For Alexis Normand, CEO and co-founder of Greenly: "soon, monitoring GHG emissions will become as routine as overseeing financial health. Irrespective of size, industry, or geography, it is essential that all companies have the tools to effectively manage their emissions. This Series B will give us tremendous thrust to make it happen sooner. Greenly's goal is to enable businesses to navigate more swiftly into a new era, where long-term value is synonymous with sustainable growth. We're here to simplify carbon management, making it a fundamental aspect of every organization's core practices. Our focus extends beyond regulatory compliance; we're fostering a profound transformation towards sustainability within corporate cultures. Our technology is designed to be both precise and user-friendly, inviting everyone to be part of this critical movement."

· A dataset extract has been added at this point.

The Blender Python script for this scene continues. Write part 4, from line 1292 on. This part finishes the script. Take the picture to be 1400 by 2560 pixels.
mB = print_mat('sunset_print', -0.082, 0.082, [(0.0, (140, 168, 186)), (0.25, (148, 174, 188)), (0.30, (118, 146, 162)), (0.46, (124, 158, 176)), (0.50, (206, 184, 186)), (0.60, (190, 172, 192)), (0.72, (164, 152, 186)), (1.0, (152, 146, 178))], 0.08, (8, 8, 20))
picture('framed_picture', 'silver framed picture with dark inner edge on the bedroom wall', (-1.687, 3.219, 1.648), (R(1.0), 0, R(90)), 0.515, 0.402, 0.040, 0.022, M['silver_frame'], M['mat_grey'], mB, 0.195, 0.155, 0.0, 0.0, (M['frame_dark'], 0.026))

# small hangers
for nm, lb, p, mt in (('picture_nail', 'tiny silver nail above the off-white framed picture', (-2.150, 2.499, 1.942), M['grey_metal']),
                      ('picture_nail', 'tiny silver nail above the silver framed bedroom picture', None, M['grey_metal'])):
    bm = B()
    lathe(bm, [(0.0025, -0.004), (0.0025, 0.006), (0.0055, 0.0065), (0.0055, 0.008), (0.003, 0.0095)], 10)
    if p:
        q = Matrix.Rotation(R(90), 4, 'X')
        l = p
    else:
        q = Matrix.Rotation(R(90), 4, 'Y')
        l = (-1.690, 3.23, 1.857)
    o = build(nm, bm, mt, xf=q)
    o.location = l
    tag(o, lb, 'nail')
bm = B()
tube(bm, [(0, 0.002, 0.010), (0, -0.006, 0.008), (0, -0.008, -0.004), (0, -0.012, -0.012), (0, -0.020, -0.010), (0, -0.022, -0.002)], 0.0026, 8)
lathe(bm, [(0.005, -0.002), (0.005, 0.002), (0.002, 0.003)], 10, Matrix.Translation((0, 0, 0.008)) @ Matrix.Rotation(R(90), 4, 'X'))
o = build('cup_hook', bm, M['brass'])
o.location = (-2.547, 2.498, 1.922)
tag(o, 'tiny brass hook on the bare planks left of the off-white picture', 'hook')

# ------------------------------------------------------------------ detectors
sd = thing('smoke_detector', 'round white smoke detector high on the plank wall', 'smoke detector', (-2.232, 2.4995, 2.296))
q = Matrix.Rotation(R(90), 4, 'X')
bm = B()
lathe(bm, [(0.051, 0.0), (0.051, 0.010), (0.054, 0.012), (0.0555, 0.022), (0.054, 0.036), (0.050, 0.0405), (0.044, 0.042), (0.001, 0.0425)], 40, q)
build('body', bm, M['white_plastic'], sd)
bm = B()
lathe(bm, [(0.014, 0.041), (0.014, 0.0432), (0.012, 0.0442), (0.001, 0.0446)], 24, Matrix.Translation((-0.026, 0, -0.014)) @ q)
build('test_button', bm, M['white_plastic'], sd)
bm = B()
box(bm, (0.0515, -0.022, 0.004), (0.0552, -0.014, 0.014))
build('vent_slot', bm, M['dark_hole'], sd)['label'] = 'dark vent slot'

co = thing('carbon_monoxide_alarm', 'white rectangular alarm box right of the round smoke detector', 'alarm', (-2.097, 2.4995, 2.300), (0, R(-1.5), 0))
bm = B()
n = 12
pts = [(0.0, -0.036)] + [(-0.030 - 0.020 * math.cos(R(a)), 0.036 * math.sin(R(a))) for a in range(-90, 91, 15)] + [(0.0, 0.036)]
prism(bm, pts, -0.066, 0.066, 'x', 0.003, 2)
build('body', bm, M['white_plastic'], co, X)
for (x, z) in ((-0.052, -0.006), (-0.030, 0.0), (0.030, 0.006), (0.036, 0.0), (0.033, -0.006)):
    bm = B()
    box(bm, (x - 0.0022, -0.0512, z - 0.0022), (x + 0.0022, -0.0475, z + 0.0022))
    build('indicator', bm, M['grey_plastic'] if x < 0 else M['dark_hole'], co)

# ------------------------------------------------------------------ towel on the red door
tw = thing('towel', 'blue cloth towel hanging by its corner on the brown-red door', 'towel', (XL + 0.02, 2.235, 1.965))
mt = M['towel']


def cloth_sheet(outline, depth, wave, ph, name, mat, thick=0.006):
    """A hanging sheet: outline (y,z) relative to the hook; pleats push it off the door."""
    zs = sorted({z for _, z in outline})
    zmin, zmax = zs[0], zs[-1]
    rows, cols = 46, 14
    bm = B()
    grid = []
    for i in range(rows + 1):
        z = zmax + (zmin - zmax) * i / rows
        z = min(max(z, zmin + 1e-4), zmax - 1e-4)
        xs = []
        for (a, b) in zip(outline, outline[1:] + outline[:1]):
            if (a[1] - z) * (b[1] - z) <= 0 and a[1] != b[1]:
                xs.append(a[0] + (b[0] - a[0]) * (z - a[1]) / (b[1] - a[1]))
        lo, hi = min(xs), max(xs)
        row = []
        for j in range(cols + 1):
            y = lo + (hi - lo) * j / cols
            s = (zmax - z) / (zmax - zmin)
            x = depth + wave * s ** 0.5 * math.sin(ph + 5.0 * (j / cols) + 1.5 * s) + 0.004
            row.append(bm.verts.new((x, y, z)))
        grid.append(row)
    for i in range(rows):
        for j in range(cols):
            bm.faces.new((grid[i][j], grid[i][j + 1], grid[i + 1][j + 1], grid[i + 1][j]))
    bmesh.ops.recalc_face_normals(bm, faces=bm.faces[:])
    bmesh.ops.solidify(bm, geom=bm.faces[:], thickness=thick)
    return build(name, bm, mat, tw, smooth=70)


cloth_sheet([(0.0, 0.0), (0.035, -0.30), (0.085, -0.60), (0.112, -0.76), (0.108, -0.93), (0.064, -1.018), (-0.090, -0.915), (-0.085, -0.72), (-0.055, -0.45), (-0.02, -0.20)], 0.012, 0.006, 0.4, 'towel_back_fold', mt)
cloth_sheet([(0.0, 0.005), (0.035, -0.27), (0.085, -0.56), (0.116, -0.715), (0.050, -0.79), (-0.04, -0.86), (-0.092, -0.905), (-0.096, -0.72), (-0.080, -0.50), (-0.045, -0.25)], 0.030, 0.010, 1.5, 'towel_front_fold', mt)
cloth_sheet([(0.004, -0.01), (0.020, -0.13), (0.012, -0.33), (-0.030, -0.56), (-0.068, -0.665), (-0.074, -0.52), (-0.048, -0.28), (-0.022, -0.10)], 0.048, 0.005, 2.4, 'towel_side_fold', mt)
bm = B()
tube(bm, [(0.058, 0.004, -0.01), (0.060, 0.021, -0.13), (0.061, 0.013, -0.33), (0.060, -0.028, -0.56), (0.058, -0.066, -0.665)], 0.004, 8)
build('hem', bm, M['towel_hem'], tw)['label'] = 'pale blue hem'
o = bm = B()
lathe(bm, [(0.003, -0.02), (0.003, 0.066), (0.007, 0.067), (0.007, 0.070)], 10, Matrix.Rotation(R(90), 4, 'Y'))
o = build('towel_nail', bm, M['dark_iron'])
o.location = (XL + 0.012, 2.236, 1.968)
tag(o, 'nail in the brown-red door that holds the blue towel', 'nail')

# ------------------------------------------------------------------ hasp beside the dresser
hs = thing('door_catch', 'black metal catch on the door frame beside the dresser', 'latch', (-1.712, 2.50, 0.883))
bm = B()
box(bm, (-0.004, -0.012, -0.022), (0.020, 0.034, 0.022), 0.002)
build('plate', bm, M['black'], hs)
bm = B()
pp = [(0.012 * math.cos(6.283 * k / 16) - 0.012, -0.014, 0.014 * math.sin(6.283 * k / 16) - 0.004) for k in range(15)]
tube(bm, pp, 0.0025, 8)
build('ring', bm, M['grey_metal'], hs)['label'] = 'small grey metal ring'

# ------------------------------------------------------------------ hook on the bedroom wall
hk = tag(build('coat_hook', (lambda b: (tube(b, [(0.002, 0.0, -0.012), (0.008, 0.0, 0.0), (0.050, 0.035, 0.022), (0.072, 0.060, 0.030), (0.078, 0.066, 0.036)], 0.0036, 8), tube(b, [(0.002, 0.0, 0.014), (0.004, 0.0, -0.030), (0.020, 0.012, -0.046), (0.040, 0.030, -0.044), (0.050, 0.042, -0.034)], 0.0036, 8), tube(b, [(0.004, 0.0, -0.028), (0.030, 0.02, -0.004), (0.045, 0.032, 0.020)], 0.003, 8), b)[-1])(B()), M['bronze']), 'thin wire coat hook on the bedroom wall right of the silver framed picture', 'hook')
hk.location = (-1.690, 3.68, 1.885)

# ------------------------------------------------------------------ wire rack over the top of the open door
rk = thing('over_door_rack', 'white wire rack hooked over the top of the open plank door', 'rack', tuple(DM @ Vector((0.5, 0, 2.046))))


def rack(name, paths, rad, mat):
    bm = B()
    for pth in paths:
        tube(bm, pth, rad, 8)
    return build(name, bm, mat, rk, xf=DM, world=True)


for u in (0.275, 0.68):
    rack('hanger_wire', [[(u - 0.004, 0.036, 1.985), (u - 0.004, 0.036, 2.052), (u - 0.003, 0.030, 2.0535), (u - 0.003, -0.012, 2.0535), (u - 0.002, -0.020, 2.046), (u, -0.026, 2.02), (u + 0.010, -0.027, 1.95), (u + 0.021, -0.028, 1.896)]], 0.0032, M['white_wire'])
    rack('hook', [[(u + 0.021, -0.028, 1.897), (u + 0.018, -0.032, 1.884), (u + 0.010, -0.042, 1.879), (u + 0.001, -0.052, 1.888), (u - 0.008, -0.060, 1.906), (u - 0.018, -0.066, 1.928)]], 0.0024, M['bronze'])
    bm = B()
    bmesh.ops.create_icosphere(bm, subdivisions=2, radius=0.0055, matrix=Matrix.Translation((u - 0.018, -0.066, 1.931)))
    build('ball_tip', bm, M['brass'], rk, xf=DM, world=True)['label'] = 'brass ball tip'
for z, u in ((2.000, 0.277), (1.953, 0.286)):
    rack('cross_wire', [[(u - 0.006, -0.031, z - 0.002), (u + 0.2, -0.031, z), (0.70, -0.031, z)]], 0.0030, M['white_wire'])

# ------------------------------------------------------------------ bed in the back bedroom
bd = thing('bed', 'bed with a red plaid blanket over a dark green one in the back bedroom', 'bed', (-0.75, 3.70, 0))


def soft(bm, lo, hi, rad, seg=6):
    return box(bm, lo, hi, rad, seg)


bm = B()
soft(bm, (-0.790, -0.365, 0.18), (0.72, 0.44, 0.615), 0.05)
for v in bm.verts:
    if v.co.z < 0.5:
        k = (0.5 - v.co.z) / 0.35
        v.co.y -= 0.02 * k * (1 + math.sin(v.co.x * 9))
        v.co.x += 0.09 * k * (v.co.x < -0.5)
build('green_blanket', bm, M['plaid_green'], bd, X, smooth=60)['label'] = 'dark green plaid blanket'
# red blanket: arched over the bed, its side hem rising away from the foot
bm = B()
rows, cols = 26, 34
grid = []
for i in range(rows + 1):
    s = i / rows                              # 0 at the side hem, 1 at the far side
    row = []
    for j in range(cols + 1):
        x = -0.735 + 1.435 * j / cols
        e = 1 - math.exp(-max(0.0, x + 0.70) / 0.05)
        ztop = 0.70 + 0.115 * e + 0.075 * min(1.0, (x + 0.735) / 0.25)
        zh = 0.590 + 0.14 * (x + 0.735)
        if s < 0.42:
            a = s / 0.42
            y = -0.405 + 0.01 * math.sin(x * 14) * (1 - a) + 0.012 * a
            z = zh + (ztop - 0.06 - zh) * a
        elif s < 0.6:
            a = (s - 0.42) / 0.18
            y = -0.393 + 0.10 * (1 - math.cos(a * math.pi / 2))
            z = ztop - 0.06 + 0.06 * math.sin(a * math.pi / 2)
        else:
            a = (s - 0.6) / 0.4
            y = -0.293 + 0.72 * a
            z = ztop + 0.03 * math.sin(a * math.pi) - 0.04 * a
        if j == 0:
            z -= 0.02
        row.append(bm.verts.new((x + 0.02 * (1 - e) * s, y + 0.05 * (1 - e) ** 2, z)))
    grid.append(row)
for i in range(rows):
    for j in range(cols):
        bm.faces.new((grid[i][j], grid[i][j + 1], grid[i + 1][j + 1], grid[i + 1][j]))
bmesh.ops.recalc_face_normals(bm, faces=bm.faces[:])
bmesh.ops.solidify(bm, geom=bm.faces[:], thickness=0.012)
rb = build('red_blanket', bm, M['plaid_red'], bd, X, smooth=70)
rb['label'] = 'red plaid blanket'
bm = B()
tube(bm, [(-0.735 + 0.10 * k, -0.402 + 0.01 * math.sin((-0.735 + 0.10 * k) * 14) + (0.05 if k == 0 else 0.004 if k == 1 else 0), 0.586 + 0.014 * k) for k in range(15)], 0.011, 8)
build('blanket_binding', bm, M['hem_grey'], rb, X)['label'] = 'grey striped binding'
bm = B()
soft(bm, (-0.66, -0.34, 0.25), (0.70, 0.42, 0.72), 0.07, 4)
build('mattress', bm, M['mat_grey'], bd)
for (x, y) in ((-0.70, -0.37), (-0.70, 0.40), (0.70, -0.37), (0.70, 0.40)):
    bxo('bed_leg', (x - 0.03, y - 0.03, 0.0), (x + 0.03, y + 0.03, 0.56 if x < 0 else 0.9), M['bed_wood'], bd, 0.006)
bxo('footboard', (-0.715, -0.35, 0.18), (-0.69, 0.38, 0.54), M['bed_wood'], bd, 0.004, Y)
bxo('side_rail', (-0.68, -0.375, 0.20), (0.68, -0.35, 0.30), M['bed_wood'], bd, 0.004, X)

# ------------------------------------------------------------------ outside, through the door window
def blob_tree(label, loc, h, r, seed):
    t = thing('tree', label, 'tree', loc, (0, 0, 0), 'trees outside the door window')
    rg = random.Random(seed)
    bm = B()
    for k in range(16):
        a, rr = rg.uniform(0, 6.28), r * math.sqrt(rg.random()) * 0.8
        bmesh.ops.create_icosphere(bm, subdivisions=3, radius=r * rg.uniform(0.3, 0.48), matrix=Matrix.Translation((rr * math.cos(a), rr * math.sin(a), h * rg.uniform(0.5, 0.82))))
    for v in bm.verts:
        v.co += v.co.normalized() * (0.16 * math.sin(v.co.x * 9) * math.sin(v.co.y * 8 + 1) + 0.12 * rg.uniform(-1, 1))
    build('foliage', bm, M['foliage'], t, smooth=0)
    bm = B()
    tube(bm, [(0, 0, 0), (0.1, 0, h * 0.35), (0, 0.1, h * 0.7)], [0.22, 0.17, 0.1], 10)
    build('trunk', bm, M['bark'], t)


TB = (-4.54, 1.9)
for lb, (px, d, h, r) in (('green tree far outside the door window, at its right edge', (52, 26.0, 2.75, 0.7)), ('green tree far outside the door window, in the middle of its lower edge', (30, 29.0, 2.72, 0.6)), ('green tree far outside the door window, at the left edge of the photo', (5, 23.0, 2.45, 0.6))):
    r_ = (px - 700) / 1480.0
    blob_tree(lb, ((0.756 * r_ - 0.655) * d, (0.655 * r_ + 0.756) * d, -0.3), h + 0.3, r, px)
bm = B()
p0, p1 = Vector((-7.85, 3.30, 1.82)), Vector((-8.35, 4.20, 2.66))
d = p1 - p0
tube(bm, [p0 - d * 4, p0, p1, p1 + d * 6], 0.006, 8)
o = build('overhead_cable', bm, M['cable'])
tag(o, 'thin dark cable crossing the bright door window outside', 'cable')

For Fidelma Russo, Executive Vice President & General Manager, Hybrid Cloud & Chief Technology Officer, at Hewlett Packard Enterprise: “Achieving sustainability targets in hybrid IT environments can be complex and daunting endeavors for even the most sophisticated enterprises. HPE’s investment in Greenly aligns with the commitments we've made to our customers to help and support them on their sustainability journeys. We're excited to partner with Greenly in providing the tools necessary for businesses to monitor, track, and minimize their carbon footprint within their IT infrastructure.”